** start Supplied information **
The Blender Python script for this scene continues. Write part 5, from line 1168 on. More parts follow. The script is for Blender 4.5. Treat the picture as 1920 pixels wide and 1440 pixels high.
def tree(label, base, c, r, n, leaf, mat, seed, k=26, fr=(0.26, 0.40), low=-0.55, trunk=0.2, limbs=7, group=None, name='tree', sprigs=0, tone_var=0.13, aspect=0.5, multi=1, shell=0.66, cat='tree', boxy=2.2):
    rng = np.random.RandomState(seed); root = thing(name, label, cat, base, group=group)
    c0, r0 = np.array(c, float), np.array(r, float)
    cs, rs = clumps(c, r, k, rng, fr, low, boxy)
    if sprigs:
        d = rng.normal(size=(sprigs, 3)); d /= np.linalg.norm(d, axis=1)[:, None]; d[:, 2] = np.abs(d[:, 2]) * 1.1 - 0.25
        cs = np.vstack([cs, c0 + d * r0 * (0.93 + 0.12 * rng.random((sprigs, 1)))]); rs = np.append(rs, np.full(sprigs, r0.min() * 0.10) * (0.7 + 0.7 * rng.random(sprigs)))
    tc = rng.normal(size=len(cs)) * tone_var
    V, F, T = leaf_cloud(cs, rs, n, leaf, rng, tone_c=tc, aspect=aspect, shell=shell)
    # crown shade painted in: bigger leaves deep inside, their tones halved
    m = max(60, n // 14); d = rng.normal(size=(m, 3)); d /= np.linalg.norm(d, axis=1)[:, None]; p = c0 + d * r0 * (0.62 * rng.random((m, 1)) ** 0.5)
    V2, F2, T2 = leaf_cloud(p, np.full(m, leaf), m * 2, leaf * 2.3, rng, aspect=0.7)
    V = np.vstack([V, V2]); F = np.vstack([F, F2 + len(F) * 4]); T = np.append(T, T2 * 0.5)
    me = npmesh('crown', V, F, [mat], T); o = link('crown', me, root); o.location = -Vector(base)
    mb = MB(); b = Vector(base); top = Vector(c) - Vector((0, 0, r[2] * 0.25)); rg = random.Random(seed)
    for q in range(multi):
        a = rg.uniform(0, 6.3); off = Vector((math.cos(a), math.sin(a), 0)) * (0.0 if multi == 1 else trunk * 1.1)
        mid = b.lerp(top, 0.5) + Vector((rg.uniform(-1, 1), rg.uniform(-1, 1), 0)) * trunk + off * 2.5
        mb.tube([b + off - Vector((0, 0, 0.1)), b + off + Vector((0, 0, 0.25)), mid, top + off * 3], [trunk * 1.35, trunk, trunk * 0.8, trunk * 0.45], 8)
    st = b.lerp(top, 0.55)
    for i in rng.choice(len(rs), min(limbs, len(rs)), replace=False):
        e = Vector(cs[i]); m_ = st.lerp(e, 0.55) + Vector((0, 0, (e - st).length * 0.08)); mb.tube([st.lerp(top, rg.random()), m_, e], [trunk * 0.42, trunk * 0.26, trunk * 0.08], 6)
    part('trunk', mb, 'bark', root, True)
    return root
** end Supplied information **
Please set down all the data word for word.

» Exercise answer
The Blender Python script for this scene continues. Write part 5, from line 1168 on. More parts follow. The script is for Blender 4.5. Treat the picture as 1920 pixels wide and 1440 pixels high.
def tree(label, base, c, r, n, leaf, mat, seed, k=26, fr=(0.26, 0.40), low=-0.55, trunk=0.2, limbs=7, group=None, name='tree', sprigs=0, tone_var=0.13, aspect=0.5, multi=1, shell=0.66, cat='tree', boxy=2.2):
    rng = np.random.RandomState(seed); root = thing(name, label, cat, base, group=group)
    c0, r0 = np.array(c, float), np.array(r, float)
    cs, rs = clumps(c, r, k, rng, fr, low, boxy)
    if sprigs:
        d = rng.normal(size=(sprigs, 3)); d /= np.linalg.norm(d, axis=1)[:, None]; d[:, 2] = np.abs(d[:, 2]) * 1.1 - 0.25
        cs = np.vstack([cs, c0 + d * r0 * (0.93 + 0.12 * rng.random((sprigs, 1)))]); rs = np.append(rs, np.full(sprigs, r0.min() * 0.10) * (0.7 + 0.7 * rng.random(sprigs)))
    tc = rng.normal(size=len(cs)) * tone_var
    V, F, T = leaf_cloud(cs, rs, n, leaf, rng, tone_c=tc, aspect=aspect, shell=shell)
    # crown shade painted in: bigger leaves deep inside, their tones halved
    m = max(60, n // 14); d = rng.normal(size=(m, 3)); d /= np.linalg.norm(d, axis=1)[:, None]; p = c0 + d * r0 * (0.62 * rng.random((m, 1)) ** 0.5)
    V2, F2, T2 = leaf_cloud(p, np.full(m, leaf), m * 2, leaf * 2.3, rng, aspect=0.7)
    V = np.vstack([V, V2]); F = np.vstack([F, F2 + len(F) * 4]); T = np.append(T, T2 * 0.5)
    me = npmesh('crown', V, F, [mat], T); o = link('crown', me, root); o.location = -Vector(base)
    mb = MB(); b = Vector(base); top = Vector(c) - Vector((0, 0, r[2] * 0.25)); rg = random.Random(seed)
    for q in range(multi):
        a = rg.uniform(0, 6.3); off = Vector((math.cos(a), math.sin(a), 0)) * (0.0 if multi == 1 else trunk * 1.1)
        mid = b.lerp(top, 0.5) + Vector((rg.uniform(-1, 1), rg.uniform(-1, 1), 0)) * trunk + off * 2.5
        mb.tube([b + off - Vector((0, 0, 0.1)), b + off + Vector((0, 0, 0.25)), mid, top + off * 3], [trunk * 1.35, trunk, trunk * 0.8, trunk * 0.45], 8)
    st = b.lerp(top, 0.55)
    for i in rng.choice(len(rs), min(limbs, len(rs)), replace=False):
        e = Vector(cs[i]); m_ = st.lerp(e, 0.55) + Vector((0, 0, (e - st).length * 0.08)); mb.tube([st.lerp(top, rg.random()), m_, e], [trunk * 0.42, trunk * 0.26, trunk * 0.08], 6)
    part('trunk', mb, 'bark', root, True)
    return root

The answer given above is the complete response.